I’m feeling oddly nostalgic these days, although I’ve been busy enough to be able to tamp down those feelings for the most part. E’s middle school years came to an end last week, and now we have a high schooler in our midst. That feels big to me.
I don’t post as many things about the girls on the blog. They are getting older, and we share more than enough on Instagram with close friends and family. When I started this blog ten years ago, a good portion of it was devoted to E – every drawing she made, each book that she read, the funny and sweet things that she said and did. She seems so little when I look back to those early posts – just look at this first blog photo and then the photo below (upper left corner) taken last Friday!
It seems like ages ago, but here we are on the sidelines, watching her lead her team to victory with goal after goal after goal, all arms and legs and high fives and smiles.
I think she mastered middle school in a way that I never did. She managed high academic expectations, a busy schedule, clubs and sports and events, and the very real work of navigating these tricky years of early adolescence and group dynamics with a dimpled grin on her face and a heads down work ethic when it was required.
Now that we’re on the flip side of middle school (for the first kid), I’m wondering what I’d tell past-me – the mom of an upcoming sixth grader beyond “it will be fine”? It’s always easier to reflect on experiences once they’re finished, once the nerves are eased and the jitters subside. But I still think it’s a valuable exercise to do as I think about the coming changes over the next four years of high school.
I’d tell past-me to trust these guiding principles – they work. I’d tell her to lean into the new and the different. Look for opportunities that offer new perspectives at the fundamental level, not ones that reinforce the familiar. Sign her up for camps and classes in neighborhoods we rarely hang out in, with people that she’s never met. Drop her off at the door, don’t linger. Read and reread the mission statement of the organization, but ignore how the building looks from the outside (or even the inside). Seek out the scrappy – they are innovative in ways that ample budgets don’t always allow.
Expose her to experiences where she is not the presumed leader, where she might be the odd one out.
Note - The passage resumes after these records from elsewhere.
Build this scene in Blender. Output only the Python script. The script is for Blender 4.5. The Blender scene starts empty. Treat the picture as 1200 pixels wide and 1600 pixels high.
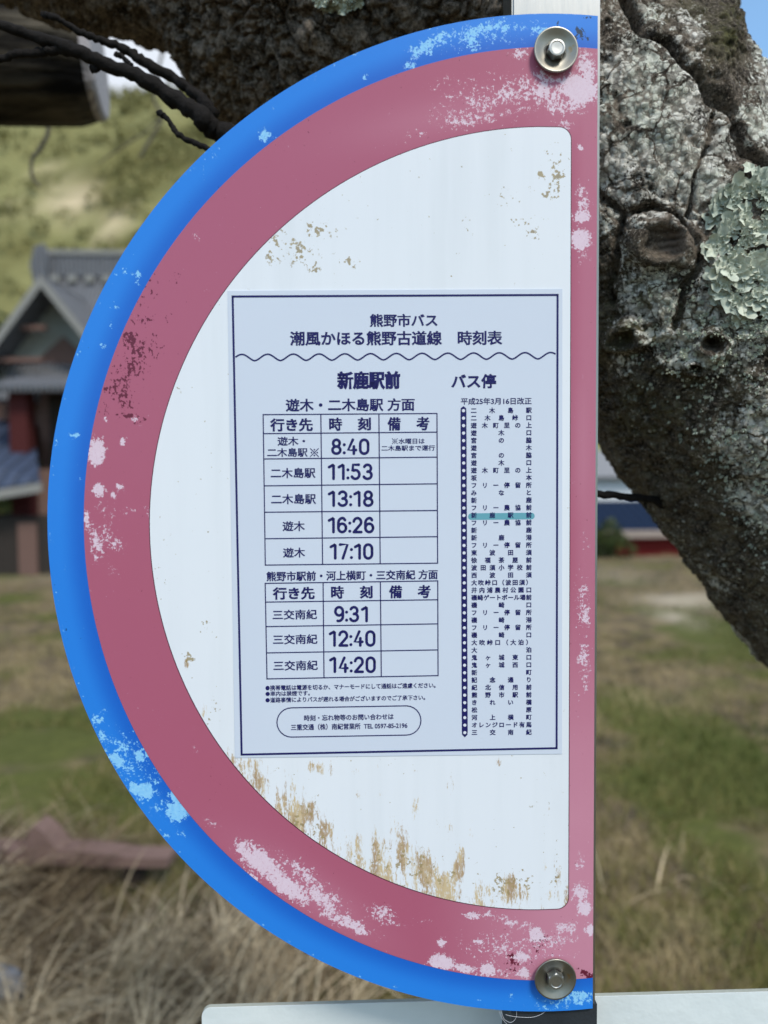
import bpy, bmesh, math, random
import numpy as np
from mathutils import Vector, Matrix
from mathutils.geometry import delaunay_2d_cdt
from mathutils.bvhtree import BVHTree
R = math.radians
rnd = random.Random(7)
S = bpy.context.scene
C = S.collection

# ------------------------------------------------------------------ camera
FPX, CAMZ, DIST = 1164.0, 1.5, 0.45          # focal length in photo pixels, eye height, distance to the sign
PITCH, ROLL, YAW = R(2.770), R(-0.489), R(1.636)
_r0, _f0 = Vector((1, 0, 0)), Vector((0, math.cos(PITCH), -math.sin(PITCH)))
_u0 = _r0.cross(_f0)
cR = math.cos(ROLL) * _r0 + math.sin(ROLL) * _u0
cU = -math.sin(ROLL) * _r0 + math.cos(ROLL) * _u0
cF = _f0
EYE = Vector((0, 0, CAMZ))
cam_d = bpy.data.cameras.new('camera')
cam = bpy.data.objects.new('camera', cam_d)
C.objects.link(cam)
m = Matrix((cR, cU, -cF)).transposed().to_4x4()
m.translation = EYE
cam.matrix_world = m
cam_d.sensor_fit = 'VERTICAL'
cam_d.sensor_height = 36.0
cam_d.sensor_width = 27.0
cam_d.lens = 36.0 * FPX / 1600.0
cam_d.clip_start = 0.02
cam_d.clip_end = 3000.0
cam_d.dof.use_dof = True
cam_d.dof.focus_distance = 0.477
cam_d.dof.aperture_fstop = cam_d.lens / 5.8     # about a 5.8 mm pupil
S.camera = cam

# ------------------------------------------------------------------ sky, sun, exposure
SUN_EL, SUN_AZ = R(52), R(150)                  # azimuth clockwise from +Y (the view direction)
W = bpy.data.worlds.new('World')
S.world = W
W.use_nodes = True
wn, wl = W.node_tree.nodes, W.node_tree.links
wn.clear()
wo = wn.new('ShaderNodeOutputWorld')
bg = wn.new('ShaderNodeBackground')
bg.inputs[1].default_value = 0.135
sky = wn.new('ShaderNodeTexSky')
sky.sky_type = 'NISHITA'
sky.sun_disc = False
sky.sun_elevation = SUN_EL
sky.sun_rotation = SUN_AZ
sky.air_density = 1.0
sky.dust_density = 0.6
sky.ozone_density = 2.0
tc = wn.new('ShaderNodeTexCoord')
cn = wn.new('ShaderNodeTexNoise')
cn.inputs['Scale'].default_value = 2.2
cn.inputs['Detail'].default_value = 8
cn.inputs['Roughness'].default_value = 0.6
wl.new(tc.outputs['Generated'], cn.inputs['Vector'])


def wmath(op, a, b=None, clamp=False):
    n = wn.new('ShaderNodeMath')
    n.operation = op
    n.use_clamp = clamp
    for i, v in enumerate((a, b)):
        if v is None:
            continue
        if isinstance(v, (int, float)):
            n.inputs[i].default_value = v
        else:
            wl.new(v, n.inputs[i])
    return n.outputs[0]


def wdot(d):
    n = wn.new('ShaderNodeVectorMath')
    n.operation = 'DOT_PRODUCT'
    n.inputs[1].default_value = Vector(d).normalized()
    wl.new(tc.outputs['Generated'], n.inputs[0])
    return n.outputs['Value']


def pxdir(px, py):
    return ((px - 600) / FPX * cR - (py - 800) / FPX * cU + cF)


clear = wmath('MULTIPLY', wmath('SUBTRACT', wdot(pxdir(1190, 30)), 0.985, True), 30.0)      # one clear blue gap
bank = wmath('MULTIPLY', wmath('SUBTRACT', wdot(pxdir(1225, 190)), 0.9965, True), 200.0)
cm = wmath('ADD', wmath('SUBTRACT', wmath('ADD', cn.outputs['Fac'], 0.06), clear), bank)
cmask = wmath('MAXIMUM', wmath('MULTIPLY', wmath('SUBTRACT', cm, 0.46), 5.0, True), 0.14)
cmix = wn.new('ShaderNodeMix')
cmix.data_type = 'RGBA'
wl.new(cmask, cmix.inputs['Factor'])
tint = wn.new('ShaderNodeMix')
tint.data_type = 'RGBA'
tint.blend_type = 'MULTIPLY'
tint.inputs['Factor'].default_value = 1.0
wl.new(sky.outputs['Color'], tint.inputs[6])
tint.inputs[7].default_value = (0.80, 1.22, 1.32, 1)
wl.new(tint.outputs[2], cmix.inputs[6])
cmix.inputs[7].default_value = (4.2, 4.5, 5.0, 1)
wl.new(cmix.outputs[2], bg.inputs[0])
wl.new(bg.outputs[0], wo.inputs[0])

sd = bpy.data.lights.new('sun', 'SUN')
sd.energy = 2.0
sd.angle = R(14)
sd.color = (1.0, 0.93, 0.82)
sun = bpy.data.objects.new('sun', sd)
C.objects.link(sun)
sdir = Vector((math.sin(SUN_AZ) * math.cos(SUN_EL), math.cos(SUN_AZ) * math.cos(SUN_EL), math.sin(SUN_EL)))
sun.rotation_euler = sdir.to_track_quat('Z', 'Y').to_euler()
sun.location = (0, -3, 8)

S.view_settings.view_transform = 'Standard'
S.view_settings.look = 'None'
S.view_settings.exposure = 0.55
S.view_settings.gamma = 1.0
S.view_settings.use_curve_mapping = False
S.cycles.use_denoising = True
S.cycles.max_bounces = 6


# ------------------------------------------------------------------ mapping between the photo and the place
def at(px, py, depth):
    """the point that stands DEPTH metres in front of the eye along the ray through a photo pixel"""
    return EYE + pxdir(px, py) * depth


def ground_at(px, py, z=0.0):
    d = pxdir(px, py)
    return EYE + d * ((z - EYE.z) / d.z)


SU = Vector((math.cos(YAW), math.sin(YAW), 0))
SN = Vector((-math.sin(YAW), math.cos(YAW), 0))
SO = Vector((0, DIST, CAMZ))


def uv(px, py, back=0.0):
    """sign coordinates (metres right, metres up) of a photo pixel, on a plane BACK metres behind the sign face"""
    d = pxdir(px, py)
    o = SO + SN * back
    t = (o - EYE).dot(SN) / d.dot(SN)
    p = EYE + d * t - o
    return (p.dot(SU), p.z)


def project(co):
    """photo pixels of an (n,3) array of world points"""
    d = co - np.array(EYE)
    z = d @ np.array(cF)
    return 600 + FPX * (d @ np.array(cR)) / z, 800 - FPX * (d @ np.array(cU)) / z


# ------------------------------------------------------------------ numpy noise
def _hash(x, y, z, s):
    h = (x.astype(np.int64) * 374761393 + y.astype(np.int64) * 668265263 + z.astype(np.int64) * 2147483647 + s * 974634777) & 0x7fffffff
    h = ((h ^ (h >> 13)) * 1274126177) & 0x7fffffff
    h = ((h ^ (h >> 16)) * 1911520717) & 0x7fffffff
    return ((h ^ (h >> 15)) & 0xffff) / 65535.0


def vnoise(p, s=0):
    i = np.floor(p).astype(np.int64)
    f = p - i
    f = f * f * (3 - 2 * f)
    r = 0
    for dx in (0, 1):
        for dy in (0, 1):
            for dz in (0, 1):
                w = (f[:, 0] if dx else 1 - f[:, 0]) * (f[:, 1] if dy else 1 - f[:, 1]) * (f[:, 2] if dz else 1 - f[:, 2])
                r = r + w * _hash(i[:, 0] + dx, i[:, 1] + dy, i[:, 2] + dz, s)
    return r


def fbm(p, octs=4, s=0, gain=0.5):
    a, t, r = 1.0, 0.0, 0.0
    for k in range(octs):
        r = r + a * vnoise(p * 2.03 ** k, s + k)
        t += a
        a *= gain
    return r / t


def sstep(a, b, x):
    t = np.clip((x - a) / (b - a), 0, 1)
    return t * t * (3 - 2 * t)


# ------------------------------------------------------------------ objects
def put(o, parent=None, label=None, cat=None, group=None, kind=None):
    C.objects.link(o)
    if parent is not None:
        o.parent = parent
    for k, v in (('label', label), ('category', cat), ('group', group), ('kind', kind)):
        if v:
            o[k] = v
    return o


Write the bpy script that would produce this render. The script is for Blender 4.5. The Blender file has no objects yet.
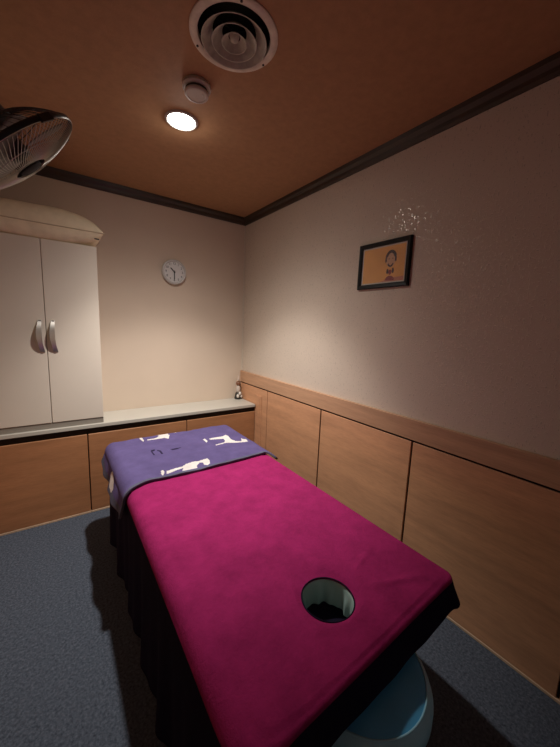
import bpy, bmesh, math, random
from mathutils import Vector, Matrix, noise
PI = math.pi
random.seed(7)
S = bpy.context.scene
COL = S.collection

# ------------------------------------------------------------------ camera
cd = bpy.data.cameras.new('camera'); cam = bpy.data.objects.new('camera', cd); COL.objects.link(cam)
cr = Vector((0.81732, -0.574775, 0.040259)); cu = Vector((0.052242, 0.143508, 0.988269)); cf = Vector((0.57381, 0.805629, -0.147319))
m = Matrix.Identity(4)
for i in range(3):
    m[i][0], m[i][1], m[i][2] = cr[i], cu[i], -cf[i]
m.translation = (-1.51601, -2.79756, 1.39041)
cam.matrix_world = m
cd.sensor_fit = 'HORIZONTAL'; cd.sensor_width = 36.0; cd.lens = 36.0 * 315.563 / 560.0
cd.clip_start = 0.02
S.camera = cam

# ------------------------------------------------------------------ world, colour management
w = bpy.data.worlds.new('world'); S.world = w; w.use_nodes = True
w.node_tree.nodes['Background'].inputs[0].default_value = (0.02, 0.02, 0.025, 1)
w.node_tree.nodes['Background'].inputs[1].default_value = 0.0
S.view_settings.view_transform = 'Standard'; S.view_settings.look = 'None'
S.view_settings.gamma = 1.0; S.view_settings.use_curve_mapping = False
S.view_settings.exposure = 0.0
S.cycles.max_bounces = 8; S.cycles.diffuse_bounces = 5

# the room's one downlight: its beam (the visible lens is built with the fitting)
LAMP = (-0.952, -1.078)
LAMP_W = 2.4
TILT = (0.09, 0.115)
ld = bpy.data.lights.new('downlight_beam', 'POINT'); ld.energy = LAMP_W; ld.color = (1.0, 0.94, 0.87)
ld.shadow_soft_size = 0.035
# measured-style beam profile of the fitting (candela against angle from its axis)
PROF = [(0, 850), (12, 870), (20, 860), (28, 785), (36, 535), (44, 195), (52, 84), (60, 34), (70, 15), (80, 9), (88, 5), (96, 5), (105, 4), (115, 2), (125, 0), (180, 0)]
ies = bpy.data.texts.new('downlight_profile')
ies.write('IESNA:LM-63-1995\nTILT=NONE\n1 1000 1 %d 1 1 2 0 0 0\n1 1 10\n' % len(PROF)
          + ' '.join('%g' % a for a, _ in PROF) + '\n0\n' + ' '.join('%g' % v for _, v in PROF) + '\n')
ld.use_nodes = True
ln = ld.node_tree; em = ln.nodes['Emission']
it = ln.nodes.new('ShaderNodeTexIES'); it.mode = 'INTERNAL'; it.ies = ies
it.inputs['Strength'].default_value = 1.0
ln.links.new(it.outputs['Fac'], em.inputs['Strength'])
lo = bpy.data.objects.new('downlight_beam', ld); COL.objects.link(lo)
lo.location = (LAMP[0], LAMP[1], 2.335)
lo.rotation_euler = Vector((*TILT, -1.0)).to_track_quat('-Z', 'Y').to_euler()

# ------------------------------------------------------------------ materials
def mat(name, color, rough=0.6, metal=0.0, spec=0.5, **kw):
    mt = bpy.data.materials.new(name); mt.use_nodes = True
    b = mt.node_tree.nodes['Principled BSDF']
    b.inputs['Base Color'].default_value = (*color, 1); b.inputs['Roughness'].default_value = rough
    b.inputs['Metallic'].default_value = metal; b.inputs['Specular IOR Level'].default_value = spec
    for k, v in kw.items():
        b.inputs[k.replace('_', ' ')].default_value = v
    return mt
def nd(mt, t, **kw):
    n = mt.node_tree.nodes.new(t)
    for k, v in kw.items(): setattr(n, k, v)
    return n
def lk(mt, a, b): mt.node_tree.links.new(a, b)
def coords(mt, scale):
    tc = nd(mt, 'ShaderNodeTexCoord'); mp = nd(mt, 'ShaderNodeMapping'); mp.inputs['Scale'].default_value = scale
    lk(mt, tc.outputs['Object'], mp.inputs['Vector']); return mp.outputs['Vector']
def noise_tex(mt, vec, scale, detail=4, rough=0.55):
    n = nd(mt, 'ShaderNodeTexNoise'); n.inputs['Scale'].default_value = scale
    n.inputs['Detail'].default_value = detail; n.inputs['Roughness'].default_value = rough
    lk(mt, vec, n.inputs['Vector']); return n.outputs['Fac']
def ramp(mt, fac, stops):
    r = nd(mt, 'ShaderNodeValToRGB'); e = r.color_ramp.elements
    e[0].position, e[0].color = stops[0][0], (*stops[0][1], 1)
    e[1].position, e[1].color = stops[-1][0], (*stops[-1][1], 1)
    for p, c in stops[1:-1]:
        x = e.new(p); x.color = (*c, 1)
    lk(mt, fac, r.inputs['Fac']); return r.outputs['Color']
def bump(mt, h, strength, dist=0.01):
    b = nd(mt, 'ShaderNodeBump'); b.inputs['Strength'].default_value = strength; b.inputs['Distance'].default_value = dist
    lk(mt, h, b.inputs['Height']); lk(mt, b.outputs['Normal'], mt.node_tree.nodes['Principled BSDF'].inputs['Normal'])
def P(mt): return mt.node_tree.nodes['Principled BSDF']
def sc(c, k): return tuple(x * k for x in c)
def mottled(name, color, scale=(1, 1, 1), ns=8, var=0.12, rough=0.6, bs=0.0, bd=0.004, detail=4, bscale=None, **kw):
    mt = mat(name, color, rough, **kw)
    v = coords(mt, scale); f = noise_tex(mt, v, ns, detail)
    lk(mt, ramp(mt, f, [(0.3, sc(color, 1 - var)), (0.7, sc(color, 1 + var))]), P(mt).inputs['Base Color'])
    if bs:
        g = noise_tex(mt, v, bscale or ns, detail); bump(mt, g, bs, bd)
    return mt

def wood(name, scale, base):
    mt = mat(name, base, 0.5, spec=0.3)
    v = coords(mt, scale)
    f1 = noise_tex(mt, v, 3.0, 6, 0.6)
    c = ramp(mt, f1, [(0.25, sc(base, 0.80)), (0.5, base), (0.75, (base[0]*1.16, base[1]*1.16, base[2]*1.14))])
    f2 = noise_tex(mt, v, 26.0, 3, 0.5)
    mx = nd(mt, 'ShaderNodeMix', data_type='RGBA', blend_type='MULTIPLY'); mx.inputs['Factor'].default_value = 1
    c2 = ramp(mt, f2, [(0.3, (0.9, 0.88, 0.86)), (0.6, (1, 1, 1))])
    lk(mt, c, mx.inputs['A']); lk(mt, c2, mx.inputs['B']); lk(mt, mx.outputs['Result'], P(mt).inputs['Base Color'])
    return mt

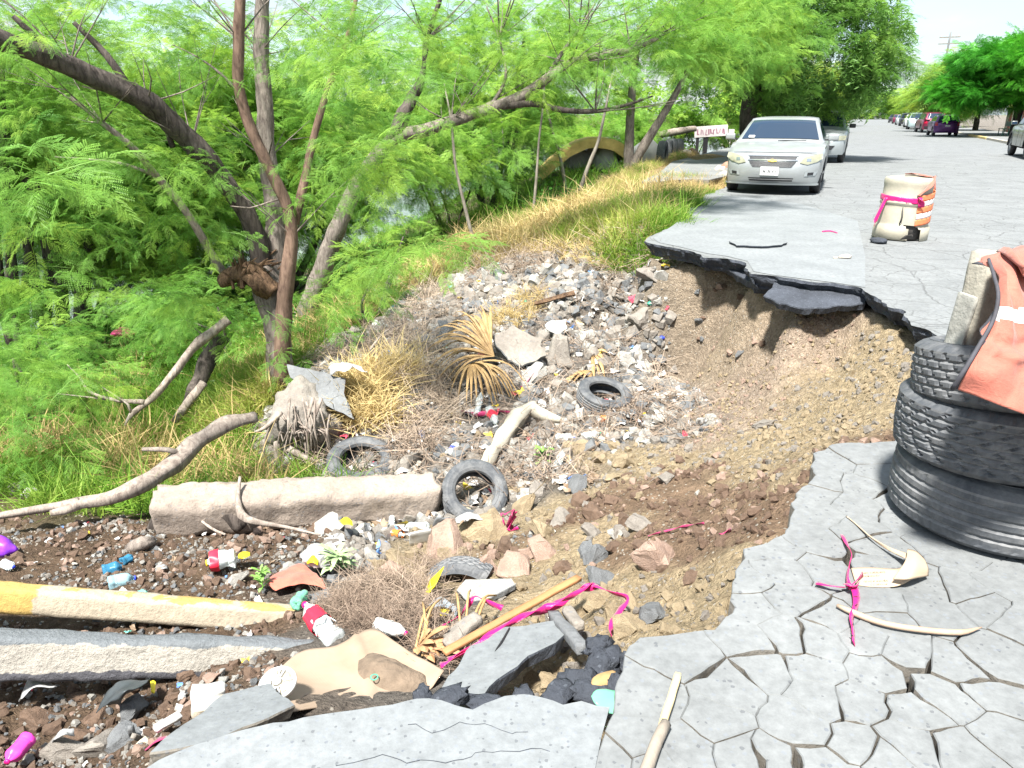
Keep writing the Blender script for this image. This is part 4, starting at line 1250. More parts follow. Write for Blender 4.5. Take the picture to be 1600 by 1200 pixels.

She will walk quietly into new rooms and listen. She will find her voice and insert it when she wants to. She will become comfortable with the uncomfortable, and then she’ll seek that out on her own. She is the center of the universe in this family, a featherbed to collapse into, spent and spinning. But out there you want it to be different – you want her to assume nothing and test everything. At times this might be trying, but she will know herself to the core.
You have done this for her since the moment she took her first breath, so trust it. You exposed her to an ever-widening circle of people unlike you so that she would understand that love and respect and nurture comes in a million different packages, all vital and important to our collective soul. You wrote it in a letter penned before she broke the surface of the earth. You promised to love her first and fiercely, but to not hoard control of her raising. You swore you’d let her know the love of as many different people as you could, and you’re doing it. Keep doing it.
I cannot slow the days, I know this. That hits me in my core some days; I catch my breath on it. I revel in the time I took to collect these little snapshots of her year and I promise myself to collect more in the coming years. She’s ready for high school, her joy is catching.